Carlos Santana è musica anche quando parla. Ora se ne sta a Las Vegas, bello rilassato perché per un mese terrà concerti alla House of Blues di Mandalay Bay. Niente spostamenti. Niente check-in all'aeroporto o tempi morti: per lui, 66 anni, è una passeggiata. «In quasi mezzo secolo ho suonato ovunque, pure dove non c'era neanche corrente elettrica: ora merito un po' di tranquillità» dice con voce quasi flautata. Ottanta milioni di dischi venduti, laurea da chitarrista epocale, per di più sopravvissuto a un'epoca di perdizioni viziose.
Sul palco usa pochi effetti, pochi «pedali», e la sua chitarra Prs Santana «entra» in un amplificatore Mesa/Boogie che si è inventato da solo. Risultato: suono unico. Però se non avesse imbroccato l'album Supernatural del 1999 (oltre 21 milioni di copie vendute), sarebbe finito nel cimitero degli elefanti e ora venderebbe soltanto greatest hits per far quadrare il bilancio. Sembrava in via di estinzione, insomma. Invece l'anno scorso ha pubblicato un disco quasi interamente strumentale (Shape shifter) e trascorrerà metà del 2013 in tour passando pure in Italia (il 5 luglio a Piazzola sul Brenta vicino Padova, il 26 al City Sound Festival di Milano e il 27 al Foro Italico di Roma). E in fondo se lo merita: a Woodstock arrivò da esordiente allo sbaraglio. Oggi anche in un supermercato, appena si ascolta la sua chitarra, tutti la riconoscono: è Santana, bellezza.
Però Santana qualcosa la terrà con i piedi per terra.
«Per anni quando tornavo a casa dopo tournèe mondiali, pieno di gloria e autostima, posavo gli strumenti all'ingresso e mia moglie mi diceva subito: c'è da buttare la spazzatura».
Niente male.
«Perciò ti vien voglia di ripartire subito in tour» (ride sonoramente, ndr).

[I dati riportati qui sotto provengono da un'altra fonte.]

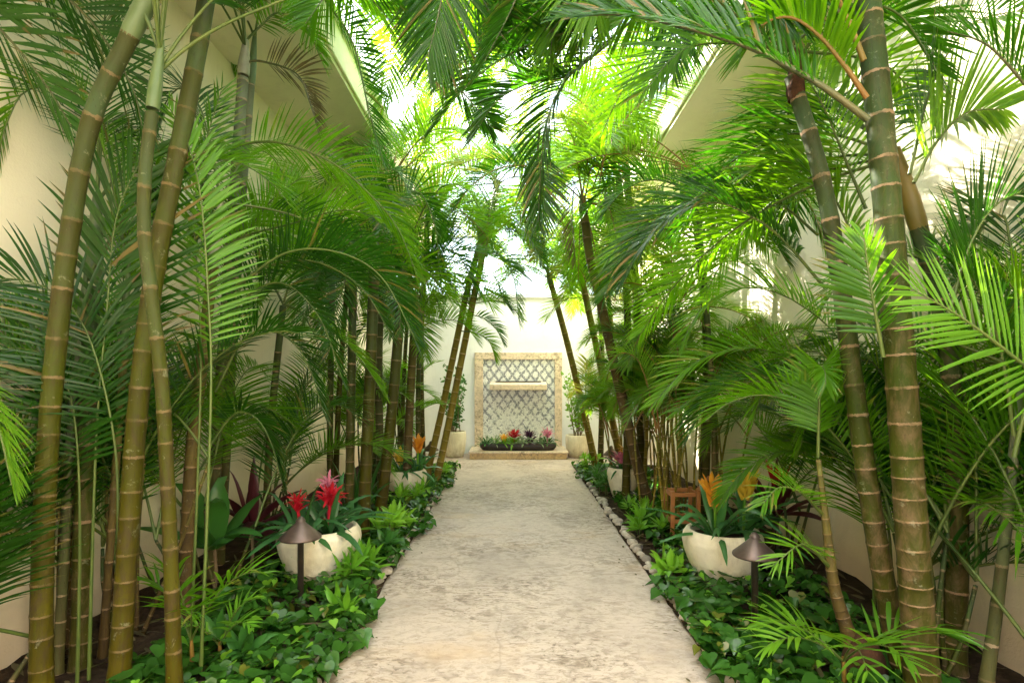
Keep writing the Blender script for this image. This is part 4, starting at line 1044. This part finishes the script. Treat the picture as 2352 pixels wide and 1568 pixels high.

A proposito, come sarà il suo concerto?
«Pieno di energia e bellezza».
Un po' banale.
«Ehi, io suono la chitarra. E la suono con una energia che mi ha dato Dio. Se suono ancora è perché ho una passione che non mi lascia mai».
La spieghi.
«Come se fosse il ruggito di duecento leoni. I leoni ruggiscono quando vogliono fare l'amore. Io sul palco ruggisco ancora».
Santana, siamo nel 2013, gli anni Settanta sono finiti.
«E io ascolto ancora Bob Marley e tutto ciò che chiamo afrobeat. E persino i Doors, che poi sono la miscela di John Lee Hooker e John Coltrane, autentiche leggende».
Ray Manzarek dei Doors è morto da poco.
«Musicisti così non si trovano quasi più: l'ho incrociato tante volte, era un maestro perché aveva imparato a suonare vivendo senza barriere».
Qualcuno è rimasto imprigionato nei propri limiti.
«La chitarra è proprio il grimaldello che ti aiuta a romperli. Ho avuto momenti difficili, vendite scarse, platee invisibili: ma se sai suonare, allora sarà la musica a portarti oltre. Sempre».
Eric Clapton ha detto che i Led Zeppelin lo annoiano. In Italia un attore e regista appassionato di musica si è pure arrabbiato (Verdone).
«Conosco due Clapton. Il primo con i Cream, grandissimo. Poi c'è quello venuto dopo, quello che ha sempre cercato un brano giusto per diventare sempre più famoso».
Ma i Led Zeppelin?
«Enormi».
E Clapton?
«Ha suonato brani di chiunque per riuscire a realizzare il suo scopo: da Cocaine di JJ Cale fino I shot the sheriff di Bob Marley. Per carità niente di male: lui è come se fosse mio fratello. Ma l'ispirazione è un'altra cosa».
Il più ispirato di tutti?
«Miles Davis senza dubbio. Riesce a portarti in cielo senza farti staccare i piedi da terra».
Tutti eroi del passato.
«Sono nato nel 1947 e questa è la mia musica. Ma oggi ci sono comunque grandi chitarristi che mi esalta ascoltare. Come Ben Harper. O Derek Trucks».
A proposito, Zucchero ha detto che ormai il brano italiano Volare porta nel mondo un'idea troppo stereotipata dell'Italia.
(inizia a cantare Volare in perfetto accento italiano - ndr).
Ci sarà, caro Santana?
«Se ci sarà ancora gente che suona per amore della musica guardando il cielo, credo proprio di sì».